Selain itu, dalam pandangan ekonomi, literasi juga memainkan peran penting. Menurut laporan World Bank, sekitar 55% pekerja di Indonesia berada dalam sektor informal, di mana kemampuan literasi yang rendah sering kali membatasi akses mereka terhadap peluang ekonomi yang lebih baik.
Dalam era digital ini, literasi bukan lagi sekadar kemampuan membaca teks cetak, tetapi juga kemampuan memahami informasi digital yang kian meluas. Prodi Sastra Indonesia dengan kemampuannya dalam mengajarkan pemahaman mendalam tentang bahasa, dapat berkontribusi dalam membekali masyarakat dengan literasi digital yang lebih baik. Namun ini memerlukan dukungan pemerintah dan pemangku kebijakan untuk menciptakan program literasi yang lebih integratif.

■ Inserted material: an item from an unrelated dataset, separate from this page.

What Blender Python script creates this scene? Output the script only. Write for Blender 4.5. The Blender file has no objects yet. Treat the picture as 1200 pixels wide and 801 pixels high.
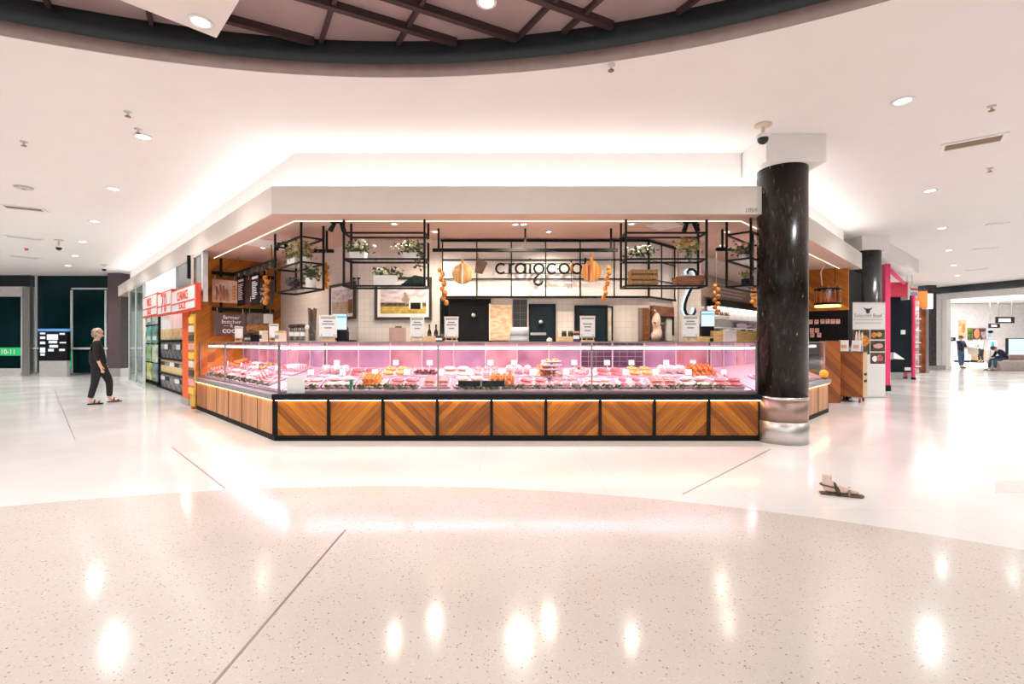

Untuk mewujudkan peningkatan literasi yang signifikan, perlu adanya pendekatan baru yang lebih fokus pada pengalaman membaca dan interaksi langsung dengan literasi dalam kehidupan sehari-hari.
Dalam hal ini para lulusan Sastra Indonesia dapat diarahkan untuk menjadi motor penggerak komunitas literasi, bekerja sama dengan sekolah, perpustakaan, dan lembaga pemerintah untuk menyusun program-program yang relevan dan interaktif. Misalnya, program “Kampung Literasi” yang melibatkan komunitas dalam kegiatan membaca bersama atau mendiskusikan karya sastra yang disesuaikan dengan konteks lokal.

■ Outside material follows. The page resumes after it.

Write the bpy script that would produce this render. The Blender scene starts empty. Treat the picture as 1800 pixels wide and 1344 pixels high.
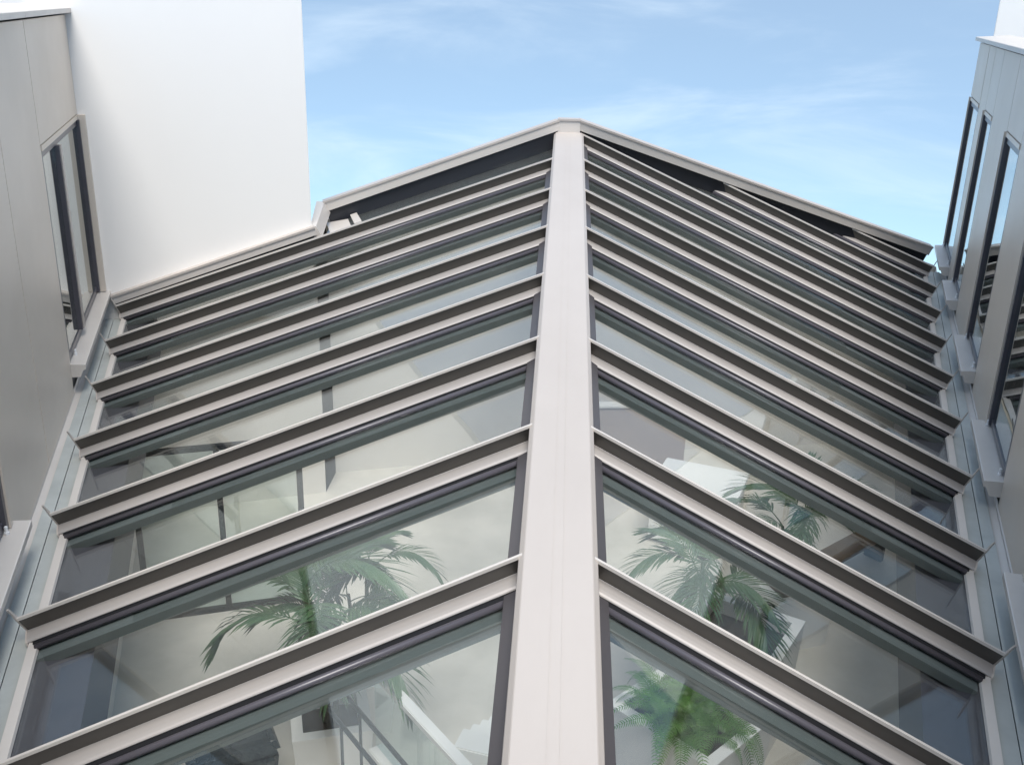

Jika program semacam ini dikelola dengan baik, literasi dapat menjadi bagian dari kehidupan sehari-hari masyarakat Indonesia, bukan sekadar kewajiban di sekolah atau kampus.

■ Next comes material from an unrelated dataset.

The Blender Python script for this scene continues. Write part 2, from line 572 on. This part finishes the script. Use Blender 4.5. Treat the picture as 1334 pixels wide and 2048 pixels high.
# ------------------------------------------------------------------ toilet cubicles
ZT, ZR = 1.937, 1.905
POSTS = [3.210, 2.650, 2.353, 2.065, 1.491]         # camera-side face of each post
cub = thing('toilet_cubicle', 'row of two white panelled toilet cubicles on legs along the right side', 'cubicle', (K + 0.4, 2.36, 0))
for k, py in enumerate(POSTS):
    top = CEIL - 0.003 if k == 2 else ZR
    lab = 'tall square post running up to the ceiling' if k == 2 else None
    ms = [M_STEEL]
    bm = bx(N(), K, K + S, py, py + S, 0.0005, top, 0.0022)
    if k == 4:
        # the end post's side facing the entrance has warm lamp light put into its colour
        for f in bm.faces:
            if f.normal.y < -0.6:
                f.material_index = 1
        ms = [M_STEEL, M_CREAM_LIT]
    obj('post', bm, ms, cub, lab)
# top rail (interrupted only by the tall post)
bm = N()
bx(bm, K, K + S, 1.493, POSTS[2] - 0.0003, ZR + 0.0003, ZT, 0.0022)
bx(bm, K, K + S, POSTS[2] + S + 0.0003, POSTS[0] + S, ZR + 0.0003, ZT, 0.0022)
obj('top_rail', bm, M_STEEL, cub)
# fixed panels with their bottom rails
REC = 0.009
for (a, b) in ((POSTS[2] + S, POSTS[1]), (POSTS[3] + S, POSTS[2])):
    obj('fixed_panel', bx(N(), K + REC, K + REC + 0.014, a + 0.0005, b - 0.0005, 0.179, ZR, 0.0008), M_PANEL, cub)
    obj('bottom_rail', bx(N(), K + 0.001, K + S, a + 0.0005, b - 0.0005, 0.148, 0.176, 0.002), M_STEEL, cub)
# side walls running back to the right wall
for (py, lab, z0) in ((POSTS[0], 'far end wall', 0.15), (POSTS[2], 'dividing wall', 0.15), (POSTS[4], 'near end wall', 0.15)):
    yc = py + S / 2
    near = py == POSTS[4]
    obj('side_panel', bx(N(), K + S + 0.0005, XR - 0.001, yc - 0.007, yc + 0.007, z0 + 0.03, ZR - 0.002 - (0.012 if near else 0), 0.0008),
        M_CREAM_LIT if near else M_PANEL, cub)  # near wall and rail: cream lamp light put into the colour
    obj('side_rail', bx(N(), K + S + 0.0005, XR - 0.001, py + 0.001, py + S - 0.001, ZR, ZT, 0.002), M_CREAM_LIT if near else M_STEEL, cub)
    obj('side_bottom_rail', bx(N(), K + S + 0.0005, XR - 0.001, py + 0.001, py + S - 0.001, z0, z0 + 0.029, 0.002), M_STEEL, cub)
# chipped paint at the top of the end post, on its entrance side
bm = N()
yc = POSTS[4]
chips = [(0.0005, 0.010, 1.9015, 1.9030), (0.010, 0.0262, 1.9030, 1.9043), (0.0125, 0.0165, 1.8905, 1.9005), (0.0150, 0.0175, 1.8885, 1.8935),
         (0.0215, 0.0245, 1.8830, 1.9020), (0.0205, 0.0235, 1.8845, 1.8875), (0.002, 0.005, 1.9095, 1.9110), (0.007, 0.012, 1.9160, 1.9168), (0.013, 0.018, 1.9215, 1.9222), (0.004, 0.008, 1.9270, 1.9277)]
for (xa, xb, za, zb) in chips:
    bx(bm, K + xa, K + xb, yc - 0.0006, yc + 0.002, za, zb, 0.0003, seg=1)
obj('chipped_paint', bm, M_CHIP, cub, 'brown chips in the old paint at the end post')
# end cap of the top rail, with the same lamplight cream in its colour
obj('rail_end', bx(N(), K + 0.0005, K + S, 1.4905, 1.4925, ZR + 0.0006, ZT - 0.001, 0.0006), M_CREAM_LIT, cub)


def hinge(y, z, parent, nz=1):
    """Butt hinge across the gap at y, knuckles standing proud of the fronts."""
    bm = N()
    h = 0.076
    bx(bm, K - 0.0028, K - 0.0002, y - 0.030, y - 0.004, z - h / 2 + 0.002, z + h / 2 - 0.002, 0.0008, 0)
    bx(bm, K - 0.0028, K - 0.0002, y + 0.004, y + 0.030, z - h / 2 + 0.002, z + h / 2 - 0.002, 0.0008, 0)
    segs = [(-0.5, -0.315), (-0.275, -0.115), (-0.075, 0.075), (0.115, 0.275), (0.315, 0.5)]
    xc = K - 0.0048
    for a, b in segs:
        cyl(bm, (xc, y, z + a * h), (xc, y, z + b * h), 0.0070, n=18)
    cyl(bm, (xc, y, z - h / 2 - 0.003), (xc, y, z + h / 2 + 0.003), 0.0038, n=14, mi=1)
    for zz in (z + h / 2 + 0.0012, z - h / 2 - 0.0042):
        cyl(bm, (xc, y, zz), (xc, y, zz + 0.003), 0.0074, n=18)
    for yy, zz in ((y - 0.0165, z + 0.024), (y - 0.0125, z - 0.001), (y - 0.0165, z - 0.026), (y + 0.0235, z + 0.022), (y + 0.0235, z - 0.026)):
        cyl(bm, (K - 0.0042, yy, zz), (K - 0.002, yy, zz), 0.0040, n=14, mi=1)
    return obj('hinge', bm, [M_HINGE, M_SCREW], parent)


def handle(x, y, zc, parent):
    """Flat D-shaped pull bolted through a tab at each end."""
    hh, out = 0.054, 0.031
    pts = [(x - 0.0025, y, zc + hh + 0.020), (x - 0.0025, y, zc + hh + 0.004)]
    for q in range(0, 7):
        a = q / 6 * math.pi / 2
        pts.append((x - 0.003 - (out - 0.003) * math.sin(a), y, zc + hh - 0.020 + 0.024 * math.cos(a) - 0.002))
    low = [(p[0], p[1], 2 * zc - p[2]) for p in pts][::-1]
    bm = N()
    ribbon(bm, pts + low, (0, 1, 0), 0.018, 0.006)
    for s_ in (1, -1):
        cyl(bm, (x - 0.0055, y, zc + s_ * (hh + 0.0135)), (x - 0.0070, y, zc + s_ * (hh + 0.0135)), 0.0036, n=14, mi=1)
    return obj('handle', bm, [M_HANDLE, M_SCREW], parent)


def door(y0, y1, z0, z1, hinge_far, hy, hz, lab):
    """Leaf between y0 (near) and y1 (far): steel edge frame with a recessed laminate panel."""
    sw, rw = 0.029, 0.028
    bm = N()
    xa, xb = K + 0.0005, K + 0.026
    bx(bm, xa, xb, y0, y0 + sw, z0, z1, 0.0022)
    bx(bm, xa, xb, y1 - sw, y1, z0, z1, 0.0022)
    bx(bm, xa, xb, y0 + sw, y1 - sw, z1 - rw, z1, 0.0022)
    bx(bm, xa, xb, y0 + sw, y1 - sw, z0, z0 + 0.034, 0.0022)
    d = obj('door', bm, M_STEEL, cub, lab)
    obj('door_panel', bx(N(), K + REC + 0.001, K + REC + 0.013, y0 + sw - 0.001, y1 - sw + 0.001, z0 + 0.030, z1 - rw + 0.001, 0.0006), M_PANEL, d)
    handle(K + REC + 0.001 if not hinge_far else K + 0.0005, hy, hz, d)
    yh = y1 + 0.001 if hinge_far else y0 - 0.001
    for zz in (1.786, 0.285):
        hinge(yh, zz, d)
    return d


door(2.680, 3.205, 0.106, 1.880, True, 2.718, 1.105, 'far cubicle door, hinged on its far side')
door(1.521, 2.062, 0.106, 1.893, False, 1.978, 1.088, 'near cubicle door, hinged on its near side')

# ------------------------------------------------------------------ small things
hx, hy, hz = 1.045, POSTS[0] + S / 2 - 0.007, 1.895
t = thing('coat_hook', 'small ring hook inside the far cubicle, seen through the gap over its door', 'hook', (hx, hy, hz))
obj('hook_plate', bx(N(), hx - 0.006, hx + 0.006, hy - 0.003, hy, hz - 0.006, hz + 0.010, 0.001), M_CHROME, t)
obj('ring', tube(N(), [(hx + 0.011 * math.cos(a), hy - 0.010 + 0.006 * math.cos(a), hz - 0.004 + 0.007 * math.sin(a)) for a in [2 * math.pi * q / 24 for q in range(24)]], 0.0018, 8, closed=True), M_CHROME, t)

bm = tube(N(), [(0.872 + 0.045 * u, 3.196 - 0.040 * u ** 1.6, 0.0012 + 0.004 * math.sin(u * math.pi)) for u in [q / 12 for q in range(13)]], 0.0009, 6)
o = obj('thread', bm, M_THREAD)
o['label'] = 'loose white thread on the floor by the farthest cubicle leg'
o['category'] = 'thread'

Singkatnya, prodi Sastra Indonesia memiliki potensi besar untuk berkontribusi dalam gerakan literasi nasional. Namun, upaya ini perlu didukung oleh sistem pendidikan yang lebih fleksibel dan sinergi antara akademisi dan masyarakat.
Dengan lebih banyaknya keterlibatan aktif lulusan Sastra Indonesia dalam komunitas literasi dan adanya program yang sesuai dengan kebutuhan masyarakat, diharapkan tingkat literasi Indonesia dapat meningkat secara bertahap, sehingga bangsa ini mampu bersaing di kancah global dan memajukan masyarakat yang lebih berdaya kritis.